• **WHAT YOU SHOULD DO**:
Omit any picture, and return the remaining data exactly as written.

• **MATERIAL PROVIDED**:

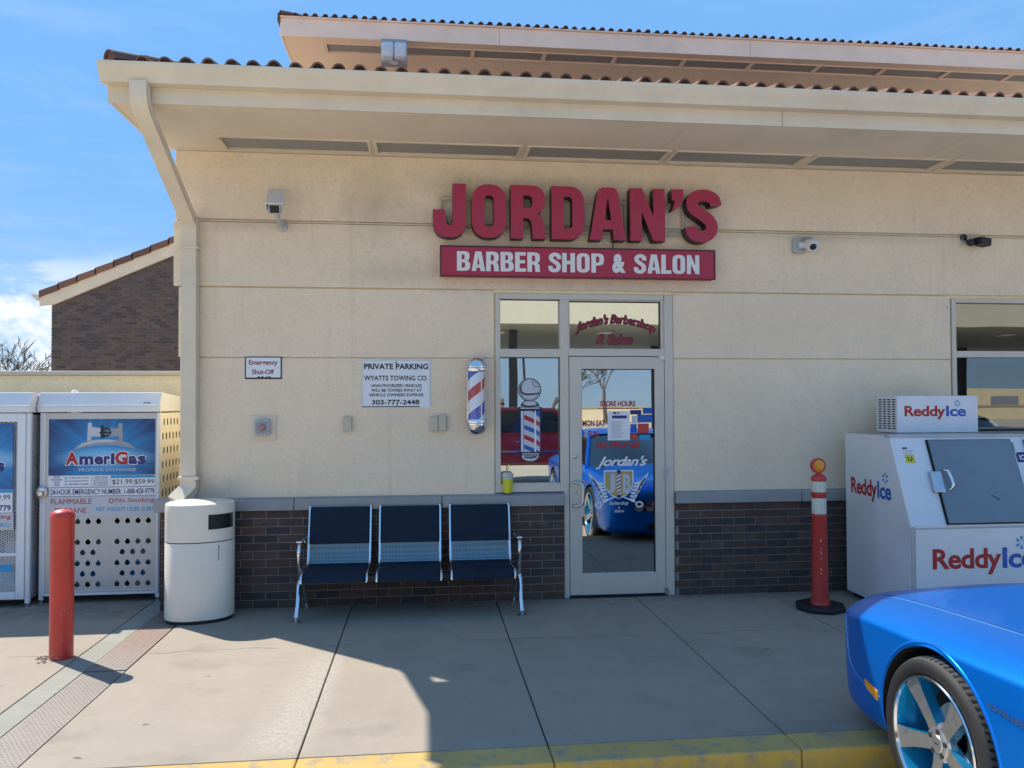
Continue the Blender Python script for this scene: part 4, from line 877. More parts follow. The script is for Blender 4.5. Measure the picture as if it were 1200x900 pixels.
part('rust_run', MB().add([P(pts[53], .60, 1.002), P(pts[53], .48, 1.002), (P(pts[53], .48, 1.002)[0] + .005, P(pts[53], .48, 1.002)[1] + .001, .48), (P(pts[53], .6, 1.002)[0] + .008, P(pts[53], .6, 1.002)[1] + .001, .60)], [(0, 1, 2, 3)]), 'rust', N_)
# ---------------------------------------------------------------- red bollard
BL = thing('bollard', 'plain round red steel bollard with a chipped foot standing beside the steel trench plate', 'bollard', (-2.44, -1.19, 0))
part('post', MB().lathe([(.073, 0), (.074, .01), (.074, .93), (.077, .935), (.077, .952), (.070, .975), (.05, .99), (.02, .998), (.002, 1.0)], (-2.438, -1.19, 0), 32), 'red_paint', BL, smooth=40)
ch = MB()
for i in range(34):
    a = random.uniform(150, 260); d = random.uniform(.08, .17); x, y = -2.438 + d * math.cos(R(a)), -1.19 + d * .8 * math.sin(R(a)); s = random.uniform(.005, .014)
    ch.add([(x - s, y, .001), (x, y - s, .001), (x + s, y, .001), (x, y + s * .8, .001), (x, y, s * .9)], [(0, 1, 4), (1, 2, 4), (2, 3, 4), (3, 0, 4)])
part('concrete_chips', ch, 'rust', BL, stuff=True)
pc = MB()
for a, z, w, h in ((250, .035, .012, .012), (262, .048, .007, .006), (235, .02, .02, .008), (290, .30, .006, .014), (300, .13, .005, .005), (225, .012, .016, .007), (305, .33, .004, .03), (275, .015, .02, .006), (246, .06, .006, .005)):
    c_ = Vector((-2.438, -1.19, z)); r_ = .0748; aa = [R(a - w / r_ * 28), R(a + w / r_ * 28)]
    q = [(c_.x + r_ * math.cos(b), c_.y + r_ * math.sin(b), z + dz) for b, dz in ((aa[0], 0), (R(a), -h * .4), (aa[1], 0), (aa[1] - .02, h * .7), (R(a), h), (aa[0] + .03, h * .5))]; pc.add(q, [tuple(range(6))])
part('paint_chip', pc, 'sill', BL, stuff=True)
# ---------------------------------------------------------------- waiting bench
W_ = thing('waiting_bench', 'three seat metal waiting bench with navy pads and chrome arms against the brick base', 'bench', (-.11, -.3, 0))
prof = [(-.075, .835), (-.105, .74), (-.135, .64), (-.160, .545), (-.182, .46), (-.205, .405), (-.245, .372), (-.32, .362), (-.42, .368), (-.50, .372), (-.545, .362), (-.568, .335), (-.572, .310)]
pp = smooth_path(prof, 4)
def sheet(x0, x1, i0, i1, th, off, mat, nm, bev=0):
    pts = pp[i0:i1 + 1]; m = MB(); top, bot = [], []
    for i, p in enumerate(pts):
        t = (pts[min(i + 1, len(pts) - 1)] - pts[max(i - 1, 0)]).normalized(); nrm = Vector((-t.y, t.x, 0)) * (1 if True else -1)
        if nrm.y < 0 and i0 == 0 and False: nrm = -nrm
        a = p + nrm * off; b = p + nrm * (off + th); top.append(b); bot.append(a)
    poly = [(p.x, p.y) for p in top] + [(p.x, p.y) for p in bot[::-1]]
    m.prism(poly, 'x', x0, x1); return part(nm, m, mat, W_, smooth=30, bevel=bev)
sg = 1 if (Vector((-(pp[1] - pp[0]).y, (pp[1] - pp[0]).x, 0))).x < 0 else -1
for x0, x1 in ((-.952, -.452), (-.372, .128), (.214, .714)):
    sheet(x0, x1, 0, len(pp) - 1, .004 * sg, 0, 'bench_steel', 'seat_shell')
    sheet(x0 + .012, x1 - .012, 0, 12, .020 * sg, .005 * sg, 'pad', 'back_pad', .004)
    sheet(x0 + .012, x1 - .012, 23, len(pp) - 2, .022 * sg, .005 * sg, 'pad', 'seat_pad', .004)
    for xe in (x0, x1):
        path = [(xe, p.x - .004, p.y + .004) for p in pp]; path = [(xe, -.06, .850)] + path
        part('chrome_edge', MB().tube(path, .013, 8), 'chrome', W_, smooth=50)
    # slots punched in the exposed steel strip
    st = MB(); i0, i1 = 13, 22
    for k in range(24):
        xk = x0 + .03 + k * (x1 - x0 - .06) / 23
        for i in range(i0, i1 - 1, 2):
            a, b = pp[i], pp[i + 1]; o = .0055
            st.add([(xk - .003, a.x - o, a.y + o * .3), (xk + .003, a.x - o, a.y + o * .3), (xk + .003, b.x - o, b.y + o * .3), (xk - .003, b.x - o, b.y + o * .3)], [(0, 1, 2, 3)])
    part('perforation', st, 'bench_slot', W_, stuff=True)
part('beam', MB().box(-.98, .75, -.40, -.33, .268, .325), 'bench_black', W_, bevel=.006)
for x in (-.70, -.12, .46): part('seat_bracket', MB().box(x - .02, x + .02, -.50, -.20, .325, .352), 'bench_black', W_, bevel=.004)
for s, x in ((-1, -.985), (1, .765)):
    part('leg', MB().tube([(x, -.365, .31), (x + s * .004, -.43, .26), (x + s * .008, -.475, .12), (x + s * .012, -.515, .035)], [.026, .022, .017, .020], 10), 'chrome', W_, smooth=50)
    part('leg', MB().tube([(x, -.365, .30), (x - s * .003, -.25, .24), (x - s * .006, -.14, .11), (x - s * .008, -.075, .03)], [.024, .020, .016, .018], 10), 'chrome', W_, smooth=50)
    for fy in (-.515, -.075): part('foot', MB().lathe([(.034, 0), (.034, .010), (.014, .018), (.012, .04)], (x + s * (.012 if fy < -.3 else -.008), fy, 0), 16), 'steel', W_, smooth=40)
    part('armrest', MB().tube([(x, -.16, .53), (x, -.20, .575), (x, -.28, .600), (x, -.38, .602), (x, -.445, .59), (x, -.475, .55), (x, -.47, .48), (x, -.435, .40), (x, -.39, .31)], [.010, .014, .016, .016, .016, .015, .014, .015, .018], 10), 'chrome', W_, smooth=50)
    part('arm_cap', MB().box(x - .024, x + .024, -.465, -.19, .606, .622), 'chrome', W_, bevel=.007)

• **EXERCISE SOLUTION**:
Continue the Blender Python script for this scene: part 4, from line 877. More parts follow. The script is for Blender 4.5. Measure the picture as if it were 1200x900 pixels.
part('rust_run', MB().add([P(pts[53], .60, 1.002), P(pts[53], .48, 1.002), (P(pts[53], .48, 1.002)[0] + .005, P(pts[53], .48, 1.002)[1] + .001, .48), (P(pts[53], .6, 1.002)[0] + .008, P(pts[53], .6, 1.002)[1] + .001, .60)], [(0, 1, 2, 3)]), 'rust', N_)
# ---------------------------------------------------------------- red bollard
BL = thing('bollard', 'plain round red steel bollard with a chipped foot standing beside the steel trench plate', 'bollard', (-2.44, -1.19, 0))
part('post', MB().lathe([(.073, 0), (.074, .01), (.074, .93), (.077, .935), (.077, .952), (.070, .975), (.05, .99), (.02, .998), (.002, 1.0)], (-2.438, -1.19, 0), 32), 'red_paint', BL, smooth=40)
ch = MB()
for i in range(34):
    a = random.uniform(150, 260); d = random.uniform(.08, .17); x, y = -2.438 + d * math.cos(R(a)), -1.19 + d * .8 * math.sin(R(a)); s = random.uniform(.005, .014)
    ch.add([(x - s, y, .001), (x, y - s, .001), (x + s, y, .001), (x, y + s * .8, .001), (x, y, s * .9)], [(0, 1, 4), (1, 2, 4), (2, 3, 4), (3, 0, 4)])
part('concrete_chips', ch, 'rust', BL, stuff=True)
pc = MB()
for a, z, w, h in ((250, .035, .012, .012), (262, .048, .007, .006), (235, .02, .02, .008), (290, .30, .006, .014), (300, .13, .005, .005), (225, .012, .016, .007), (305, .33, .004, .03), (275, .015, .02, .006), (246, .06, .006, .005)):
    c_ = Vector((-2.438, -1.19, z)); r_ = .0748; aa = [R(a - w / r_ * 28), R(a + w / r_ * 28)]
    q = [(c_.x + r_ * math.cos(b), c_.y + r_ * math.sin(b), z + dz) for b, dz in ((aa[0], 0), (R(a), -h * .4), (aa[1], 0), (aa[1] - .02, h * .7), (R(a), h), (aa[0] + .03, h * .5))]; pc.add(q, [tuple(range(6))])
part('paint_chip', pc, 'sill', BL, stuff=True)
# ---------------------------------------------------------------- waiting bench
W_ = thing('waiting_bench', 'three seat metal waiting bench with navy pads and chrome arms against the brick base', 'bench', (-.11, -.3, 0))
prof = [(-.075, .835), (-.105, .74), (-.135, .64), (-.160, .545), (-.182, .46), (-.205, .405), (-.245, .372), (-.32, .362), (-.42, .368), (-.50, .372), (-.545, .362), (-.568, .335), (-.572, .310)]
pp = smooth_path(prof, 4)
def sheet(x0, x1, i0, i1, th, off, mat, nm, bev=0):
    pts = pp[i0:i1 + 1]; m = MB(); top, bot = [], []
    for i, p in enumerate(pts):
        t = (pts[min(i + 1, len(pts) - 1)] - pts[max(i - 1, 0)]).normalized(); nrm = Vector((-t.y, t.x, 0)) * (1 if True else -1)
        if nrm.y < 0 and i0 == 0 and False: nrm = -nrm
        a = p + nrm * off; b = p + nrm * (off + th); top.append(b); bot.append(a)
    poly = [(p.x, p.y) for p in top] + [(p.x, p.y) for p in bot[::-1]]
    m.prism(poly, 'x', x0, x1); return part(nm, m, mat, W_, smooth=30, bevel=bev)
sg = 1 if (Vector((-(pp[1] - pp[0]).y, (pp[1] - pp[0]).x, 0))).x < 0 else -1
for x0, x1 in ((-.952, -.452), (-.372, .128), (.214, .714)):
    sheet(x0, x1, 0, len(pp) - 1, .004 * sg, 0, 'bench_steel', 'seat_shell')
    sheet(x0 + .012, x1 - .012, 0, 12, .020 * sg, .005 * sg, 'pad', 'back_pad', .004)
    sheet(x0 + .012, x1 - .012, 23, len(pp) - 2, .022 * sg, .005 * sg, 'pad', 'seat_pad', .004)
    for xe in (x0, x1):
        path = [(xe, p.x - .004, p.y + .004) for p in pp]; path = [(xe, -.06, .850)] + path
        part('chrome_edge', MB().tube(path, .013, 8), 'chrome', W_, smooth=50)
    # slots punched in the exposed steel strip
    st = MB(); i0, i1 = 13, 22
    for k in range(24):
        xk = x0 + .03 + k * (x1 - x0 - .06) / 23
        for i in range(i0, i1 - 1, 2):
            a, b = pp[i], pp[i + 1]; o = .0055
            st.add([(xk - .003, a.x - o, a.y + o * .3), (xk + .003, a.x - o, a.y + o * .3), (xk + .003, b.x - o, b.y + o * .3), (xk - .003, b.x - o, b.y + o * .3)], [(0, 1, 2, 3)])
    part('perforation', st, 'bench_slot', W_, stuff=True)
part('beam', MB().box(-.98, .75, -.40, -.33, .268, .325), 'bench_black', W_, bevel=.006)
for x in (-.70, -.12, .46): part('seat_bracket', MB().box(x - .02, x + .02, -.50, -.20, .325, .352), 'bench_black', W_, bevel=.004)
for s, x in ((-1, -.985), (1, .765)):
    part('leg', MB().tube([(x, -.365, .31), (x + s * .004, -.43, .26), (x + s * .008, -.475, .12), (x + s * .012, -.515, .035)], [.026, .022, .017, .020], 10), 'chrome', W_, smooth=50)
    part('leg', MB().tube([(x, -.365, .30), (x - s * .003, -.25, .24), (x - s * .006, -.14, .11), (x - s * .008, -.075, .03)], [.024, .020, .016, .018], 10), 'chrome', W_, smooth=50)
    for fy in (-.515, -.075): part('foot', MB().lathe([(.034, 0), (.034, .010), (.014, .018), (.012, .04)], (x + s * (.012 if fy < -.3 else -.008), fy, 0), 16), 'steel', W_, smooth=40)
    part('armrest', MB().tube([(x, -.16, .53), (x, -.20, .575), (x, -.28, .600), (x, -.38, .602), (x, -.445, .59), (x, -.475, .55), (x, -.47, .48), (x, -.435, .40), (x, -.39, .31)], [.010, .014, .016, .016, .016, .015, .014, .015, .018], 10), 'chrome', W_, smooth=50)
    part('arm_cap', MB().box(x - .024, x + .024, -.465, -.19, .606, .622), 'chrome', W_, bevel=.007)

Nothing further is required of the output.